Un engagement concret, rapidement opérationnel ! Ce changement de prise en compte des revenus du conjoint ne complexifie pas la tâche des Caisses d'Allocations Familiales (CAF), qui disposent d'ores et déjà d'outils pour opérer ces modifications : ces nouvelles règles s'appliqueront dès les allocations du mois de janvier 2022.

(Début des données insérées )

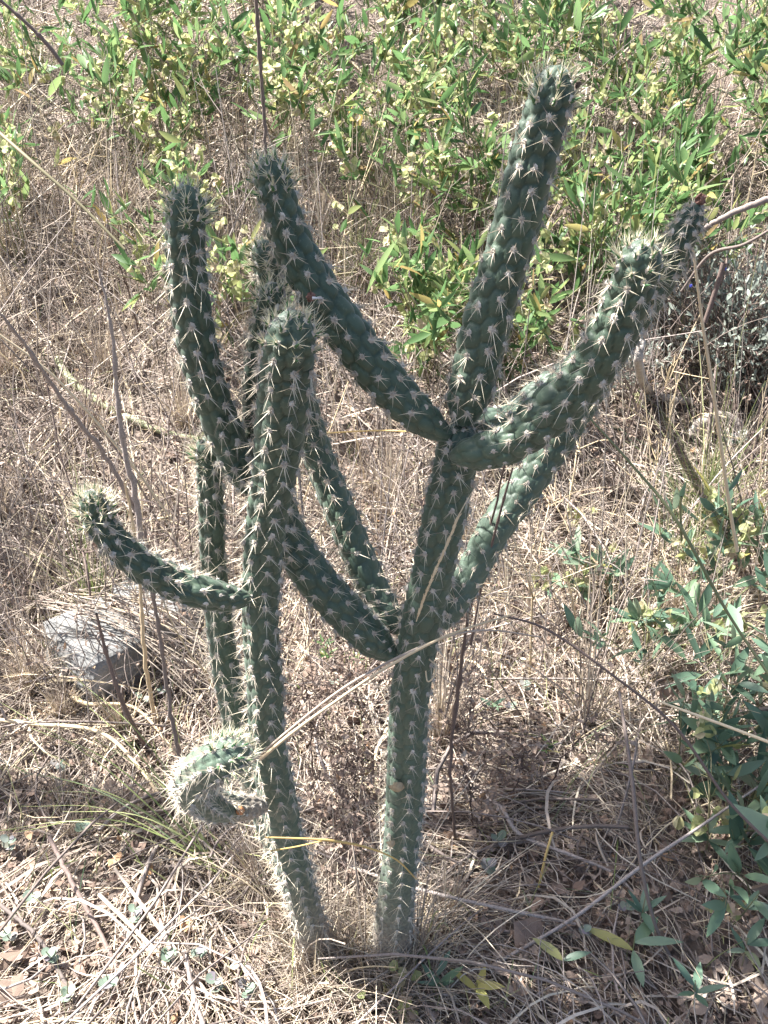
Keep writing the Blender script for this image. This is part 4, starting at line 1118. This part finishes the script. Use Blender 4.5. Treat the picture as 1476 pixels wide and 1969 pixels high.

Concernant les familles : Un abattement supplémentaire par enfant est prévu afin de garantir que toutes les familles soient prises en compte . De cette façon, nous simplifions le système. Pour un abattement supplémentaire de 1100€ : Couple avec 1 enfants : 6100€/mois d'abattements, couple avec 2 enfants : 7200€/mois d'abattements… Non seulement la réforme ne fera aucun perdant, mais nous estimons à plus de 120.000 le nombre de personnes qui seront gagnantes : une vraie mesure de justice sociale.

4 exemples concrets :

Avec cette mesure, nous améliorons encore le quotidien des personnes en situation de handicap. Il nous faut poursuivre le travail, en cohérence avec la feuille de route que nous nous sommes fixés , sur l'accessibilité, sur l'aide aux aidants, sur l'accès à l'école, à la formation, à l'emploi, aux logements, aux loisirs… Il nous faut également travailler sur la PCH (Prestation de Compensation du Handicap) : versée par les départements, elle varie aujourd'hui du simple au triple selon le territoire dans lequel on vit. La volonté de déconjugalisation de l'AAH découle souvent d'une mauvaise interprétation de l'objectif de l'allocation ; Or c'est bien la PCH qui a vocation à compenser le handicap . Nous conservons notre ambition intacte : celle d'une société inclusive dans laquelle chacun doit trouver sa place. C'est un travail qui s'inscrit dans la durée, et je suis, avec la majorité, déterminée à poursuivre en ce sens.